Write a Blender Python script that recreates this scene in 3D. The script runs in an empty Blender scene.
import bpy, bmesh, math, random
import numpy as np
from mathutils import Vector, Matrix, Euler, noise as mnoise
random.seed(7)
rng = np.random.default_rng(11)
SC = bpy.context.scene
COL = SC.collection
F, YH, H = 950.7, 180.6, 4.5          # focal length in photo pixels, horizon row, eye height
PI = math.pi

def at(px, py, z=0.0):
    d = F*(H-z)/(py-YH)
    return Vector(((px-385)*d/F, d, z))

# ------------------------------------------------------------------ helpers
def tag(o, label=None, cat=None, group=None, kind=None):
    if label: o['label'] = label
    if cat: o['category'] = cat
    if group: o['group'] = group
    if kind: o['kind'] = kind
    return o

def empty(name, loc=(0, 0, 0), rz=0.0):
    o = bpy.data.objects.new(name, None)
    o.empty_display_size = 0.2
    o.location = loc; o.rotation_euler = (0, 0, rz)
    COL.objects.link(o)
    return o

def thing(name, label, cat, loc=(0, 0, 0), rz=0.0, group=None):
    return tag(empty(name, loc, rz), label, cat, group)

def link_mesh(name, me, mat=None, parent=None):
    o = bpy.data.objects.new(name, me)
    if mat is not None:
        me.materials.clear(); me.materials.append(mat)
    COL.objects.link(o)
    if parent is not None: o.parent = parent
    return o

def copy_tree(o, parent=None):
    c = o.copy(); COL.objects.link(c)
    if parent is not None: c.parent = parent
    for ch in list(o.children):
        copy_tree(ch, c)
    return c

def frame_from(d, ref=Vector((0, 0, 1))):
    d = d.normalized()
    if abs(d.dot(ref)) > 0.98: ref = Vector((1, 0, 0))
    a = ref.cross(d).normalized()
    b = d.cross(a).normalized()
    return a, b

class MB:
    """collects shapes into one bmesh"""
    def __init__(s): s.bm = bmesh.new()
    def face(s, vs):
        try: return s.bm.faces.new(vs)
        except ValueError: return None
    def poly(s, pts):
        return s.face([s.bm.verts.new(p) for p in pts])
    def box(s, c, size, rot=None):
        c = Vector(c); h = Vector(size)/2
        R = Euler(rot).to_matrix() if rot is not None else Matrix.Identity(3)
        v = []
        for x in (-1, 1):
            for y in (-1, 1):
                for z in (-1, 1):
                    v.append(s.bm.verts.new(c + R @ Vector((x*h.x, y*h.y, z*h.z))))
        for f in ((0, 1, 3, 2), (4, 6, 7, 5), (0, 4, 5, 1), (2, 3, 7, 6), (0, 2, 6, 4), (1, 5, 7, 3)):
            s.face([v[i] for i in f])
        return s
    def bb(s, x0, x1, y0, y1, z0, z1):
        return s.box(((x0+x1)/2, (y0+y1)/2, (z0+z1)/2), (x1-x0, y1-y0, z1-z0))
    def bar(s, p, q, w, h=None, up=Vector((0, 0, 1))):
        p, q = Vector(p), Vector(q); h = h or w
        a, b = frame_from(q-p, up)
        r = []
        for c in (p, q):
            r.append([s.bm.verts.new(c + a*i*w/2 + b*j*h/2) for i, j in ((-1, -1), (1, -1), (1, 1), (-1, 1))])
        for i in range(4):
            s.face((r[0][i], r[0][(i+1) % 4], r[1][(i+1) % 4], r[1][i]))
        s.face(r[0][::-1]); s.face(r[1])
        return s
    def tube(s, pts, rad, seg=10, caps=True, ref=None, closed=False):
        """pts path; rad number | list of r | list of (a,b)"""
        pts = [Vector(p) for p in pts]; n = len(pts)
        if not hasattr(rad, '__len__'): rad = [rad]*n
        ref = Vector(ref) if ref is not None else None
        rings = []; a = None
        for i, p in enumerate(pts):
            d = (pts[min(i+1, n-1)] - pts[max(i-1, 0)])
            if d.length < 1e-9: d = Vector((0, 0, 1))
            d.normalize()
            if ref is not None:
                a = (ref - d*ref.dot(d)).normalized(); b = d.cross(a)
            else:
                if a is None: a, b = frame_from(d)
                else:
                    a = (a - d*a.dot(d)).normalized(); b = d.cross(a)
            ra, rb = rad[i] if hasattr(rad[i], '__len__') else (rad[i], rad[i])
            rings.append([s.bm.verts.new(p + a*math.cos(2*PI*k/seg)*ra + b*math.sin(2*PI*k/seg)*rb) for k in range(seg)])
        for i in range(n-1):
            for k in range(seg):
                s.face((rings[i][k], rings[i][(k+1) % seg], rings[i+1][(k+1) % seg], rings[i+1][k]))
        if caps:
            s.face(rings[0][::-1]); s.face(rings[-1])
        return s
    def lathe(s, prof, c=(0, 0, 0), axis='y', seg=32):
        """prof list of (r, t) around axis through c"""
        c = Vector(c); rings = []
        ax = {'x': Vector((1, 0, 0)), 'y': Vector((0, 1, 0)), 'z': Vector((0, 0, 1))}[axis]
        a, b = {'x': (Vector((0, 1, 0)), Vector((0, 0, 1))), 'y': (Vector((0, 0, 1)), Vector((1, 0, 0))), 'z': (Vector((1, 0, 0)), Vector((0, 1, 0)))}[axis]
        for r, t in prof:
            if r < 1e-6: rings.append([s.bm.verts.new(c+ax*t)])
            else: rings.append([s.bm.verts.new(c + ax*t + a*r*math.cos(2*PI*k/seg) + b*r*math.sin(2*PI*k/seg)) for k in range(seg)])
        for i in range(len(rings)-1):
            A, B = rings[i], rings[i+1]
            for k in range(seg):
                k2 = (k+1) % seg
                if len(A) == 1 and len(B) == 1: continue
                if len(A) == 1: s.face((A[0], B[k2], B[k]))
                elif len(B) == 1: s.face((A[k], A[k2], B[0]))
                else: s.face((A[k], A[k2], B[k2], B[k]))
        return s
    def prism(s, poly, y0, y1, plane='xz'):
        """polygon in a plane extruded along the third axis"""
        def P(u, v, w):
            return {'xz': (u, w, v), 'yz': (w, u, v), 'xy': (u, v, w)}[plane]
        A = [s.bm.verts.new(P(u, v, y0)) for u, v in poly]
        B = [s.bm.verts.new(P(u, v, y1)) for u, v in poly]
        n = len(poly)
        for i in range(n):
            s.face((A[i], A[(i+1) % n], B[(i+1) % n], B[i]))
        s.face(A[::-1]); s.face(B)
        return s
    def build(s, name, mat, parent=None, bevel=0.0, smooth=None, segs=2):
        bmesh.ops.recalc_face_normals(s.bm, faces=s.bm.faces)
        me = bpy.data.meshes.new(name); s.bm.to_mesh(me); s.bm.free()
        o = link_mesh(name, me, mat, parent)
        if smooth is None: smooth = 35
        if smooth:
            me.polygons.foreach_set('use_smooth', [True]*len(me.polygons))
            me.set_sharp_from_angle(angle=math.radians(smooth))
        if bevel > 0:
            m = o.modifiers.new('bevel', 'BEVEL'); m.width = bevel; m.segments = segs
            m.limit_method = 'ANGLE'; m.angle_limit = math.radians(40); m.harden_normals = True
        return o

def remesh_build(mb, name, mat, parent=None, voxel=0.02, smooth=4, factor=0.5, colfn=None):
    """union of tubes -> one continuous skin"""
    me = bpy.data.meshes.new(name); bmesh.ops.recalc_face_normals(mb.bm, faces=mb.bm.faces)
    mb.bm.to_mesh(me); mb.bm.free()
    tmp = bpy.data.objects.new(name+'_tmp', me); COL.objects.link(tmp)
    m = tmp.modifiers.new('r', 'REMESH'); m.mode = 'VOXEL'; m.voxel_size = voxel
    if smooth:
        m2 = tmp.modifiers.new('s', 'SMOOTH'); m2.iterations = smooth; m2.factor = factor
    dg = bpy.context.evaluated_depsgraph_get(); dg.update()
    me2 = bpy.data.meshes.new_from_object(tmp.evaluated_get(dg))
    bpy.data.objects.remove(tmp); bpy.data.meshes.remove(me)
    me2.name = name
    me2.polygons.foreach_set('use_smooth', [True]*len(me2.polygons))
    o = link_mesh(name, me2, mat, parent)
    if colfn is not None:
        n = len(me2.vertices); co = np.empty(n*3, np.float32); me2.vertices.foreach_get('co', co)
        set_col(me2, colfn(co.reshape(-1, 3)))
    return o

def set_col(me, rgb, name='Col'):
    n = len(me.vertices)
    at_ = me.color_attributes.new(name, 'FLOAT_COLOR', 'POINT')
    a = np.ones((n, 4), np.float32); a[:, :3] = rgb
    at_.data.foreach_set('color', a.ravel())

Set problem
Repeat the material word for word from its opening line up to and including the line containing "return a, b".

Response
Write a Blender Python script that recreates this scene in 3D. The script runs in an empty Blender scene.
import bpy, bmesh, math, random
import numpy as np
from mathutils import Vector, Matrix, Euler, noise as mnoise
random.seed(7)
rng = np.random.default_rng(11)
SC = bpy.context.scene
COL = SC.collection
F, YH, H = 950.7, 180.6, 4.5          # focal length in photo pixels, horizon row, eye height
PI = math.pi

def at(px, py, z=0.0):
    d = F*(H-z)/(py-YH)
    return Vector(((px-385)*d/F, d, z))

# ------------------------------------------------------------------ helpers
def tag(o, label=None, cat=None, group=None, kind=None):
    if label: o['label'] = label
    if cat: o['category'] = cat
    if group: o['group'] = group
    if kind: o['kind'] = kind
    return o

def empty(name, loc=(0, 0, 0), rz=0.0):
    o = bpy.data.objects.new(name, None)
    o.empty_display_size = 0.2
    o.location = loc; o.rotation_euler = (0, 0, rz)
    COL.objects.link(o)
    return o

def thing(name, label, cat, loc=(0, 0, 0), rz=0.0, group=None):
    return tag(empty(name, loc, rz), label, cat, group)

def link_mesh(name, me, mat=None, parent=None):
    o = bpy.data.objects.new(name, me)
    if mat is not None:
        me.materials.clear(); me.materials.append(mat)
    COL.objects.link(o)
    if parent is not None: o.parent = parent
    return o

def copy_tree(o, parent=None):
    c = o.copy(); COL.objects.link(c)
    if parent is not None: c.parent = parent
    for ch in list(o.children):
        copy_tree(ch, c)
    return c

def frame_from(d, ref=Vector((0, 0, 1))):
    d = d.normalized()
    if abs(d.dot(ref)) > 0.98: ref = Vector((1, 0, 0))
    a = ref.cross(d).normalized()
    b = d.cross(a).normalized()
    return a, b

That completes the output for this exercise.